Here is “Forest”, or “Forest of Elrond”, depending on which track listing you’re looking at. Entirely inappropriate for the theme of the game and absurdly obnoxious when heard for more than half a minute or so, I think it reiterates my point. This whole soundtrack to me feels like Dave Wise either had zero confidence in his song-writing capabilities or else was given about three days to complete the project and had to submit incomplete tracks and some slapped-together last minute fillers. And yet the songs that pull through, most notably the title screen/end credits and “Outside the Castle”, rank among the best songs on the NES.

http://www.youtube.com/watch?v=0KQkBXjk6w4

The music of Gauntlet (Tengen, 1987) for the Nintendo was composed by Hal Canon. (Atari’s 1985 arcade Gauntlet, on which it is based, contained very little music, and Canon’s work is original.) The theme of Stage 1 is entirely appropriate for the ghoul and goblin-graced dungeon on the load screen. Despite the game being quite distanced from your typical adventure game, the music manages to keep pace and still present a wonderful medieval vibe.

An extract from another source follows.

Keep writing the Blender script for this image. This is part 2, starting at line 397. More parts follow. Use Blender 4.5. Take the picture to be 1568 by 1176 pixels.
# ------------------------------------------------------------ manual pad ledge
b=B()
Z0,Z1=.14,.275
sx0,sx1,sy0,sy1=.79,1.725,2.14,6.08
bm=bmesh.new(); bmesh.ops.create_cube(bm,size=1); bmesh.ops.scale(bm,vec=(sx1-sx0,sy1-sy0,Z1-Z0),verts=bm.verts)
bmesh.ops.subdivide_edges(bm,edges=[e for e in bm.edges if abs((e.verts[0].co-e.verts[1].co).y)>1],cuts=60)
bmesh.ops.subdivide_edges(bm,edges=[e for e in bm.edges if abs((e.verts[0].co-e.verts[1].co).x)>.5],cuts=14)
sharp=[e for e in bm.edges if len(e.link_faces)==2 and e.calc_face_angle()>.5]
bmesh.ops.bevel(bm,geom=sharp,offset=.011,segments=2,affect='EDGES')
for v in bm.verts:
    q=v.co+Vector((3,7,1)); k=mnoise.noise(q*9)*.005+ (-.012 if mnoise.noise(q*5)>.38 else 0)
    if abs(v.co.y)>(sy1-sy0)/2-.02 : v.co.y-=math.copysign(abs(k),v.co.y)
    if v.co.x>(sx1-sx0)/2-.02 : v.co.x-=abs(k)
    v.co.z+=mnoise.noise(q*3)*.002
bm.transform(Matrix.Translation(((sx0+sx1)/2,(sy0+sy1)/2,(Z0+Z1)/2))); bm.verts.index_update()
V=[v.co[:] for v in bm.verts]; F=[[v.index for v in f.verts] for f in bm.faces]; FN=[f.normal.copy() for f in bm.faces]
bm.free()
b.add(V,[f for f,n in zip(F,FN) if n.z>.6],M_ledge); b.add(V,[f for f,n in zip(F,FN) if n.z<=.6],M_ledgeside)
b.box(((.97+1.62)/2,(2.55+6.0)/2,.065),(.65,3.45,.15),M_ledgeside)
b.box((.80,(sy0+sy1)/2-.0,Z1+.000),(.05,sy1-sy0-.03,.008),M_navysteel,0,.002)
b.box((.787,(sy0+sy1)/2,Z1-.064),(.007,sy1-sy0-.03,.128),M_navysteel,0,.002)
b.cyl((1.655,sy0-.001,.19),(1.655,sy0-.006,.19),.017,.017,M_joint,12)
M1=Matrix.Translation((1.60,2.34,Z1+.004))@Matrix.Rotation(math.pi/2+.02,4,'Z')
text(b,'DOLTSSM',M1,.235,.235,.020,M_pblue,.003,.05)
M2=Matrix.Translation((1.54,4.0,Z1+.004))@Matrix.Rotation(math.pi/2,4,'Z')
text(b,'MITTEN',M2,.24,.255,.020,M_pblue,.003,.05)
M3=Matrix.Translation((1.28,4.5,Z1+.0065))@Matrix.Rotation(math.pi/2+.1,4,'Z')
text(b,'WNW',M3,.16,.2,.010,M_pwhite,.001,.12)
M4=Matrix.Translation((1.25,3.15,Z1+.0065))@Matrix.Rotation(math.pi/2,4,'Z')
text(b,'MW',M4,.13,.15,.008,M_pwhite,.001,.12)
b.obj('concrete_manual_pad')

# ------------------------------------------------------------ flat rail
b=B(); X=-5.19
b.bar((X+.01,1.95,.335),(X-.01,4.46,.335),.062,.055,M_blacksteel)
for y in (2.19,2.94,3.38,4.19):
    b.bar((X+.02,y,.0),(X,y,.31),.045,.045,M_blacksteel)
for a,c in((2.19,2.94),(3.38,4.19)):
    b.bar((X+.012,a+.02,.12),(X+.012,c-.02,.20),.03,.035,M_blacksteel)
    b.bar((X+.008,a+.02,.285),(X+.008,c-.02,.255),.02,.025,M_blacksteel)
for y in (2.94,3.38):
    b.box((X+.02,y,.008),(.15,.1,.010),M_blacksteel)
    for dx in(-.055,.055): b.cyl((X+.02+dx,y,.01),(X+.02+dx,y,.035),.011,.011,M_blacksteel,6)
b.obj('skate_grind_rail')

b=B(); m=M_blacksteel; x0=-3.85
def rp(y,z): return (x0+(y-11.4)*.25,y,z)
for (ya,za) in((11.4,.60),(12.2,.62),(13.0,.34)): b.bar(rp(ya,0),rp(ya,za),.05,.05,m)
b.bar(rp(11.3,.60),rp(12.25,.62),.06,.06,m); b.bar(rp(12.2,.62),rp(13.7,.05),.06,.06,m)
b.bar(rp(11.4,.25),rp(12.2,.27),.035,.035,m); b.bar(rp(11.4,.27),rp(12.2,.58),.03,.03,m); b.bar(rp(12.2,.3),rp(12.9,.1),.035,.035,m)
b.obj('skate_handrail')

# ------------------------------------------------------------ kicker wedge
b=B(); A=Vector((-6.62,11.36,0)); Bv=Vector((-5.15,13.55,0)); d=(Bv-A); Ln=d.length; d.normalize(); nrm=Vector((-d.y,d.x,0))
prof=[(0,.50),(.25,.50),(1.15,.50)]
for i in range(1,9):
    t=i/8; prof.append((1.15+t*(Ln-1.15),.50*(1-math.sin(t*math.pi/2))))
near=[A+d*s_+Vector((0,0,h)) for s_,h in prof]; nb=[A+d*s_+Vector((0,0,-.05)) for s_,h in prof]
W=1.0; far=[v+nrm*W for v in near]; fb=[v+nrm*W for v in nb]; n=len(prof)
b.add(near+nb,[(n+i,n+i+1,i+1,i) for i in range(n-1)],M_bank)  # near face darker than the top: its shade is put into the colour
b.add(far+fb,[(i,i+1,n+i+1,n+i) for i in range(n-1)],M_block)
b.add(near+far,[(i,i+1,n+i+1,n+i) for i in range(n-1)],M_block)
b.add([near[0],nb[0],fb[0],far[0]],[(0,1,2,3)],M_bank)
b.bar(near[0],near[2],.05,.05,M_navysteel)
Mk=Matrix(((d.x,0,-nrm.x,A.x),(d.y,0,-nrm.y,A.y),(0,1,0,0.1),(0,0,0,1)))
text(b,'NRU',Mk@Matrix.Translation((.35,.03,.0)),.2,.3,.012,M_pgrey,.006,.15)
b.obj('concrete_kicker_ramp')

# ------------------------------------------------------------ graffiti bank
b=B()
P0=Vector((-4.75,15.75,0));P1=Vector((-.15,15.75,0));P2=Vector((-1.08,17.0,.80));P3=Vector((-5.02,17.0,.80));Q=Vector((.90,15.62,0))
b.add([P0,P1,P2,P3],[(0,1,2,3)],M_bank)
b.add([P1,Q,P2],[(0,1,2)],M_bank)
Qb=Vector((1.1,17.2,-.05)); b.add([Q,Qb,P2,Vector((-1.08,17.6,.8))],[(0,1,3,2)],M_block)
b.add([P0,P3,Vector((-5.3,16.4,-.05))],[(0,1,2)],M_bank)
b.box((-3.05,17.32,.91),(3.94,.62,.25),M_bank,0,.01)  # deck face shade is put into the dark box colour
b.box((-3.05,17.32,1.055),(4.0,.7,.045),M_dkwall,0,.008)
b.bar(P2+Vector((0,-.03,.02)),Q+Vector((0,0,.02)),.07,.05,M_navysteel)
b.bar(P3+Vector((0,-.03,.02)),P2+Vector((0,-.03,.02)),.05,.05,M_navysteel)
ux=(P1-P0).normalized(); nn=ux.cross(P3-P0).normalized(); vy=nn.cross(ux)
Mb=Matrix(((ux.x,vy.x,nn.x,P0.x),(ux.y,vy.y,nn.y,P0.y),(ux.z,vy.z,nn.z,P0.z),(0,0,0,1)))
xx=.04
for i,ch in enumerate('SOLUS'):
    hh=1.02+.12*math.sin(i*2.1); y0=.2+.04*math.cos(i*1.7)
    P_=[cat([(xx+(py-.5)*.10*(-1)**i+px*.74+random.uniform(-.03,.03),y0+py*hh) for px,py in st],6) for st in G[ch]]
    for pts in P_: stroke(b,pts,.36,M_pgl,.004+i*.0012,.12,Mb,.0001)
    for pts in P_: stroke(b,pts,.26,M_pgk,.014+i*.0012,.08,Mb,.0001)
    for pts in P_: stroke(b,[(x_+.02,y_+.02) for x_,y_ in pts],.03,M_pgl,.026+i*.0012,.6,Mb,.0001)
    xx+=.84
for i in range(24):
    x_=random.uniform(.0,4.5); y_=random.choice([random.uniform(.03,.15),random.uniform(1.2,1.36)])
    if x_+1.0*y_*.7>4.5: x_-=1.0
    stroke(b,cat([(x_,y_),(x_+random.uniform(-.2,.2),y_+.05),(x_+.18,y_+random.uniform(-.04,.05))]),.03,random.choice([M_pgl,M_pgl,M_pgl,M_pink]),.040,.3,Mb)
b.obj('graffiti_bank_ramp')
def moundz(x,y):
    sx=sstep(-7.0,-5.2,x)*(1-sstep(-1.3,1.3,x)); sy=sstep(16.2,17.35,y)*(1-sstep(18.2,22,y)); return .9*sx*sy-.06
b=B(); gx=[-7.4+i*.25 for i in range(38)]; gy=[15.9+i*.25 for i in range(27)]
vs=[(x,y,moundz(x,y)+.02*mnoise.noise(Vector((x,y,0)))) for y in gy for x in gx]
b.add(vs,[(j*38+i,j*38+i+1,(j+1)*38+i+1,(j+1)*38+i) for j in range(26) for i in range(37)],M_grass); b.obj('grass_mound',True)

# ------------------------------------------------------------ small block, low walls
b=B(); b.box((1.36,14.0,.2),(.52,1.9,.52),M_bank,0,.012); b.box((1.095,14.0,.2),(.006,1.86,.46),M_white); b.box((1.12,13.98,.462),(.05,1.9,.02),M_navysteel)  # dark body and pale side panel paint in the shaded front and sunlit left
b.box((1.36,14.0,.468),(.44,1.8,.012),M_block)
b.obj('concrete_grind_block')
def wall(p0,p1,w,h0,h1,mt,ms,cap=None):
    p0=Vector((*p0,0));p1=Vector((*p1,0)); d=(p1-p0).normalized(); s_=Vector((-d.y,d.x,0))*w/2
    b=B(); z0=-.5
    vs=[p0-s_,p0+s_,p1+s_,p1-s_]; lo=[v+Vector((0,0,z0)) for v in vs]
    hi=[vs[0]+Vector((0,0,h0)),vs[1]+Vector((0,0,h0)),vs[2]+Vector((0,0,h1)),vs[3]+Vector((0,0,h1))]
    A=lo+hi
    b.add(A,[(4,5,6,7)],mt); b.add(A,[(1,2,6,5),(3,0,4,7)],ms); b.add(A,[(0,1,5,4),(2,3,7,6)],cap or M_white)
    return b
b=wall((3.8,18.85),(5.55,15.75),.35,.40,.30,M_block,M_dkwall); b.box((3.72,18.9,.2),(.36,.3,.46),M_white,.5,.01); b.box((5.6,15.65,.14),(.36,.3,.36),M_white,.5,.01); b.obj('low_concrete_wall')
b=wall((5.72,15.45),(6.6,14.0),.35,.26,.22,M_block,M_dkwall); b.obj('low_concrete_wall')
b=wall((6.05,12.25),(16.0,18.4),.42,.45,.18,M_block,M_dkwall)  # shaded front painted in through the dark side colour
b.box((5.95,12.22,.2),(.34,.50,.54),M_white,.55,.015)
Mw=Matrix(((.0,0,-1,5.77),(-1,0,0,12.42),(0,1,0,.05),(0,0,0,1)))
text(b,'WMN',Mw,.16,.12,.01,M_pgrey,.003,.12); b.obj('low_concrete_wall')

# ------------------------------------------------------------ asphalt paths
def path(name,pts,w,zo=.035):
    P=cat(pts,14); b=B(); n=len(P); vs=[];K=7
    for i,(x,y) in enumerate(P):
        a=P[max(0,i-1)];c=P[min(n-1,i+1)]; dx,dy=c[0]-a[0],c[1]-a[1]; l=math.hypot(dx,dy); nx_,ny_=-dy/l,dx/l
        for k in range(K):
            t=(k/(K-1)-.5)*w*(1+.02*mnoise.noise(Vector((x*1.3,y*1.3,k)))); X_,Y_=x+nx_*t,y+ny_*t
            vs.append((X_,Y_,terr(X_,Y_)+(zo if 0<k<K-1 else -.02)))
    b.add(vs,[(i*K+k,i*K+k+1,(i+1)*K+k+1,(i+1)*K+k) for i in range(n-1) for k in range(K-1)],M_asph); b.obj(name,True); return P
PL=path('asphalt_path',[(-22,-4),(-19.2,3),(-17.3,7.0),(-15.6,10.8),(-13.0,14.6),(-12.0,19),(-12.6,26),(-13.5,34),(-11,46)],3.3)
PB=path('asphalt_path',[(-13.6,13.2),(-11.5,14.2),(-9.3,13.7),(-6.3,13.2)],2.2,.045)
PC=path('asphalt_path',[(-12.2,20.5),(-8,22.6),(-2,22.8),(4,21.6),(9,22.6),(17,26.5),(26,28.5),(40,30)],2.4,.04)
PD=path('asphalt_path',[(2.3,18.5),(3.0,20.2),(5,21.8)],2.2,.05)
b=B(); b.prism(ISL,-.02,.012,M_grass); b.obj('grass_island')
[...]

I do not wish to say that the album falls short after the first level, because it does remain fairly well written and entirely appropriate to the gameplay, but it abandons any serious attempt to sound classical after that first phenomenal success. The music only continues to work because the game itself isn’t nearly as thematic as the title screen leads us to believe. Hal Canon proves here to be a consistently good composer; he doesn’t quit trying the way Wise seems to have. If only he’d remained consistent in style as well, Gauntlet could have numbered among the best.